= Collected material =
- - -

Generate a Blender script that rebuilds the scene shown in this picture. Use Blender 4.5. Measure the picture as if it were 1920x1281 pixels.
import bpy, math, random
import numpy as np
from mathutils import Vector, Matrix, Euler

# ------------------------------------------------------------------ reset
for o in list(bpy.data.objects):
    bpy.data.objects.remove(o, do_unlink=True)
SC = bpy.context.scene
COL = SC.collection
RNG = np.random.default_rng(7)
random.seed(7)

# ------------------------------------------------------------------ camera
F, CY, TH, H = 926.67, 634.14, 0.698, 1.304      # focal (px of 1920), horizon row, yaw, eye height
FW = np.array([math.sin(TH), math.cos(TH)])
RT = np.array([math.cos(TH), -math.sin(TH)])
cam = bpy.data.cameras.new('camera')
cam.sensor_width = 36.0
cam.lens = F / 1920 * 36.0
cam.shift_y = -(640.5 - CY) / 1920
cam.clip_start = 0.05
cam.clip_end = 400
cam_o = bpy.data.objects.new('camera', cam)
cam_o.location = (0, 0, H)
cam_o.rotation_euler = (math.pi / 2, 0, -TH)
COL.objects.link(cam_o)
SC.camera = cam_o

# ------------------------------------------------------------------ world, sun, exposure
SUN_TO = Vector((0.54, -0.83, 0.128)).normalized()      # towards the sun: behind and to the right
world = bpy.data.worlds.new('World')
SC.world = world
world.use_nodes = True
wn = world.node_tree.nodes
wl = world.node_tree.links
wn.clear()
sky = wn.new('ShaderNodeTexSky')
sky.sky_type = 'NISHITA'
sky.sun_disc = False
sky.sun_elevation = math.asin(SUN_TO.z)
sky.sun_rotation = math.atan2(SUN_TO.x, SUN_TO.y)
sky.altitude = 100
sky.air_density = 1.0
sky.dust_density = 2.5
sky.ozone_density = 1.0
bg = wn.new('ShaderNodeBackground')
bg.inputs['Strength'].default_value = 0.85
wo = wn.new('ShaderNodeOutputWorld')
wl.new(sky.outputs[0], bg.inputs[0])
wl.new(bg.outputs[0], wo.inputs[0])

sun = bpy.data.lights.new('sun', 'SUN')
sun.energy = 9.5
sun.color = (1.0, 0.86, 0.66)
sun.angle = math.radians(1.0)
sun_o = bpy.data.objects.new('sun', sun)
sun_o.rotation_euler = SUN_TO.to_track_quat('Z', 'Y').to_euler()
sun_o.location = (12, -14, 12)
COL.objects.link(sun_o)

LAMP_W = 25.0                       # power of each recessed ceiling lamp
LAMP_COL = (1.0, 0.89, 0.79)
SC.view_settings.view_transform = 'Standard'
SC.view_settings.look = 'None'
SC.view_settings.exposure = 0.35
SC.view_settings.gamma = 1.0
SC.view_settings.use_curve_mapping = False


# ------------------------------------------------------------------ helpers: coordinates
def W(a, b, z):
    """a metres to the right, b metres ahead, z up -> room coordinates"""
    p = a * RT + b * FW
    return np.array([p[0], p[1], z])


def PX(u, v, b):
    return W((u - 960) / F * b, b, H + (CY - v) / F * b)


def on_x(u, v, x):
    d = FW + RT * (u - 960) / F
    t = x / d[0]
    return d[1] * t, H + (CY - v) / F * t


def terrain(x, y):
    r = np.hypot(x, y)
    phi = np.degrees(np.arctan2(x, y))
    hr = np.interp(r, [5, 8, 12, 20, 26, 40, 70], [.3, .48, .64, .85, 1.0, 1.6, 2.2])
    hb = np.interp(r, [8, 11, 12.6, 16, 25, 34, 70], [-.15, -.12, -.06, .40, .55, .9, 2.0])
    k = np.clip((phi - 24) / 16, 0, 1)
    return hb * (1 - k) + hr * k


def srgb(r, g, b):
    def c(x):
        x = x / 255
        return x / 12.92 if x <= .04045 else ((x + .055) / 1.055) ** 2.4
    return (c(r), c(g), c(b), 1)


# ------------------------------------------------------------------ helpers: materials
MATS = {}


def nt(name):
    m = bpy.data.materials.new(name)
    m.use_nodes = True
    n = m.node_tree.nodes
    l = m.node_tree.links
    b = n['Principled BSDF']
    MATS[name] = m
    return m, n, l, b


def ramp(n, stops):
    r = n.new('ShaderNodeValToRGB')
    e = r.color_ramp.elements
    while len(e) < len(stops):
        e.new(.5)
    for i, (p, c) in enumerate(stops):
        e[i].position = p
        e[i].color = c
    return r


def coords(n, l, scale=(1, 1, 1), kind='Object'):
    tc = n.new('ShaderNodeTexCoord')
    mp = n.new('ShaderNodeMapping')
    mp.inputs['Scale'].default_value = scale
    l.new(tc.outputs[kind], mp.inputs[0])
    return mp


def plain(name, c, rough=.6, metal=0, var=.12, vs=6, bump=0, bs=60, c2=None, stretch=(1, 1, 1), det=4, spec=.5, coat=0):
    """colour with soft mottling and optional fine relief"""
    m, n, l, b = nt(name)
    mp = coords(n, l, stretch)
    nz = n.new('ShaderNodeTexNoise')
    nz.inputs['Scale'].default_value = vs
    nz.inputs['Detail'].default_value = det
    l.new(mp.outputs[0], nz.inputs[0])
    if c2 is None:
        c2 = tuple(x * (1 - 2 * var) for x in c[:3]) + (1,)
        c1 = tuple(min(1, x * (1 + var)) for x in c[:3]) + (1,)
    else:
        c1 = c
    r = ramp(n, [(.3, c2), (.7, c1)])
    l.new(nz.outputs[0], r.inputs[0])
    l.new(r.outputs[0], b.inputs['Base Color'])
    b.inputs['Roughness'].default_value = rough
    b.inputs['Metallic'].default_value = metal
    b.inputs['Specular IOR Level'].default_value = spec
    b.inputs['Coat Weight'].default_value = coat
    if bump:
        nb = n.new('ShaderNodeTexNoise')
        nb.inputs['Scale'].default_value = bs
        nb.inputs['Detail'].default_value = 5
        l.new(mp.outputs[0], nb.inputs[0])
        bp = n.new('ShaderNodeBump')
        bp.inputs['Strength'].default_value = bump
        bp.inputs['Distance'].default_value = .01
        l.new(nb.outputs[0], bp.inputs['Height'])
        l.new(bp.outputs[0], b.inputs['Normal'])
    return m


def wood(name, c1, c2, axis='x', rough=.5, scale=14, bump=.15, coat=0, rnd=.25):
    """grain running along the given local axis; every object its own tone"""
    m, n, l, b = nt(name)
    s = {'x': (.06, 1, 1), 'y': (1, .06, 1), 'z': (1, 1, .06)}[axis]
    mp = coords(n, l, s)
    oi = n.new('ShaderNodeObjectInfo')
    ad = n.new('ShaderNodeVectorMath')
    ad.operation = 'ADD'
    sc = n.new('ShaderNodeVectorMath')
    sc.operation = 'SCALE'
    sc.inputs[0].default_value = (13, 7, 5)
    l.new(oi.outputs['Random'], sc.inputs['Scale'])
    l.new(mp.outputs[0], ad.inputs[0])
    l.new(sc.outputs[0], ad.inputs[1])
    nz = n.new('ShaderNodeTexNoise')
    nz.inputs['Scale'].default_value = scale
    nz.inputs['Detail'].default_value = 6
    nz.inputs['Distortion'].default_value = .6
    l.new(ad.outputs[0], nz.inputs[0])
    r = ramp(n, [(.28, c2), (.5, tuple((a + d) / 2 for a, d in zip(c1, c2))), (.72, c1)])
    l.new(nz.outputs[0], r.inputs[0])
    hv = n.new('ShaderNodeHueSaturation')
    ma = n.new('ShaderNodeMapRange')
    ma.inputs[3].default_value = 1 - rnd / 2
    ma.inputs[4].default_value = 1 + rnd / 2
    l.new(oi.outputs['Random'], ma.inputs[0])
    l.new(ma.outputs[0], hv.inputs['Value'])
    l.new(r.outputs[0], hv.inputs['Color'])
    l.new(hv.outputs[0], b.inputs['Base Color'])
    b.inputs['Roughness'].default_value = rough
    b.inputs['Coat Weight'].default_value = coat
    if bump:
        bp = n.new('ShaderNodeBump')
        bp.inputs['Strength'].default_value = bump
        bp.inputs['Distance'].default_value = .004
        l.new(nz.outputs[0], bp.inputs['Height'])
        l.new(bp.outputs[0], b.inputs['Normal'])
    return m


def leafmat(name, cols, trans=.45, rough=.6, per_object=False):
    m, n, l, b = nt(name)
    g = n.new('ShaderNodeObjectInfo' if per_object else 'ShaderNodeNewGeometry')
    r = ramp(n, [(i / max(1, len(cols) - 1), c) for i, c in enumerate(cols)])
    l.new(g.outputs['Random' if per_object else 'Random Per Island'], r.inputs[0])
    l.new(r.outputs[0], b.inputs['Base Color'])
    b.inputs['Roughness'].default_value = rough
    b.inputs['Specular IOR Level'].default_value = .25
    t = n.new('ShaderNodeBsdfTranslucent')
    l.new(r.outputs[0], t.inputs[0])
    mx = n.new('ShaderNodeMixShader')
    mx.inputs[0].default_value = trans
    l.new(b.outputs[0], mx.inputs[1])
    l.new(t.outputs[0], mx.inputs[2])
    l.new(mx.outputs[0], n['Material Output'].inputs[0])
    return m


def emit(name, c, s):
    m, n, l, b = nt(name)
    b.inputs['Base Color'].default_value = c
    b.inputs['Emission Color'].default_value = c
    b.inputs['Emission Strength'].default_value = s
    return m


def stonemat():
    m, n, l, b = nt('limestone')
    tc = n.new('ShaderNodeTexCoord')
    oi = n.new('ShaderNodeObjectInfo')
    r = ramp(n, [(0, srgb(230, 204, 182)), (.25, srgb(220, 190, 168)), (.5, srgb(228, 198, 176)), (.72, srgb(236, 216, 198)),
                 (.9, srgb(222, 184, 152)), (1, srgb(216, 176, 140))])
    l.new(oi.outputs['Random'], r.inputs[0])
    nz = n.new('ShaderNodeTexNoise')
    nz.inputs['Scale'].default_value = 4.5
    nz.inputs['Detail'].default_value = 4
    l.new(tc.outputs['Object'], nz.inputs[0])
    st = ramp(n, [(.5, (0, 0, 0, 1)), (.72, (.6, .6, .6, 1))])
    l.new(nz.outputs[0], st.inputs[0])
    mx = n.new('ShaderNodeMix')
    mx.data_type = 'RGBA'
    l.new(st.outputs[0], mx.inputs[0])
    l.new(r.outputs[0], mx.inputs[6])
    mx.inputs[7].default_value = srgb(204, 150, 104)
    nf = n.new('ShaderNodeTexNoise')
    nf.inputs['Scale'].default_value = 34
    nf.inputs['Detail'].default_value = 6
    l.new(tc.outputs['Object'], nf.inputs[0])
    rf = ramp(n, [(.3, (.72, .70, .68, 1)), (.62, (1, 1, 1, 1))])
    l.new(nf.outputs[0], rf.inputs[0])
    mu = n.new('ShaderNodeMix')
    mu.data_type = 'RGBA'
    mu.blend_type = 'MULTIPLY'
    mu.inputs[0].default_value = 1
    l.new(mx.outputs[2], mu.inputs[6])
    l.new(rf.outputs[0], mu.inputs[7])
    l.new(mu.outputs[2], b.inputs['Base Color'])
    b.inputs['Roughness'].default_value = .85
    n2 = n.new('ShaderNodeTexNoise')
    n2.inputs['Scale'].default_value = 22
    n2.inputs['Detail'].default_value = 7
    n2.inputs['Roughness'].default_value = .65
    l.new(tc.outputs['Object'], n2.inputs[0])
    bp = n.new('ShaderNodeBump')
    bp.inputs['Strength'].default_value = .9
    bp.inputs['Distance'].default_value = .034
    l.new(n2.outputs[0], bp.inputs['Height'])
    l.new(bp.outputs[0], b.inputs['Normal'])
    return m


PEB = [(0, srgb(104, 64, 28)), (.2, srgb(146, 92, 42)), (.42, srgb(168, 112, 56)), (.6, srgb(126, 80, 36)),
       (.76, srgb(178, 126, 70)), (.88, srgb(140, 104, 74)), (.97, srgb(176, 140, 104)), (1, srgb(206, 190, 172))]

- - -

= Exercise requirements =
Please transcribe, exactly and with nothing added, the lines from the first line of the material above through the line that contains "SC.camera = cam_o".

= The completed task =
Generate a Blender script that rebuilds the scene shown in this picture. Use Blender 4.5. Measure the picture as if it were 1920x1281 pixels.
import bpy, math, random
import numpy as np
from mathutils import Vector, Matrix, Euler

# ------------------------------------------------------------------ reset
for o in list(bpy.data.objects):
    bpy.data.objects.remove(o, do_unlink=True)
SC = bpy.context.scene
COL = SC.collection
RNG = np.random.default_rng(7)
random.seed(7)

# ------------------------------------------------------------------ camera
F, CY, TH, H = 926.67, 634.14, 0.698, 1.304      # focal (px of 1920), horizon row, yaw, eye height
FW = np.array([math.sin(TH), math.cos(TH)])
RT = np.array([math.cos(TH), -math.sin(TH)])
cam = bpy.data.cameras.new('camera')
cam.sensor_width = 36.0
cam.lens = F / 1920 * 36.0
cam.shift_y = -(640.5 - CY) / 1920
cam.clip_start = 0.05
cam.clip_end = 400
cam_o = bpy.data.objects.new('camera', cam)
cam_o.location = (0, 0, H)
cam_o.rotation_euler = (math.pi / 2, 0, -TH)
COL.objects.link(cam_o)
SC.camera = cam_o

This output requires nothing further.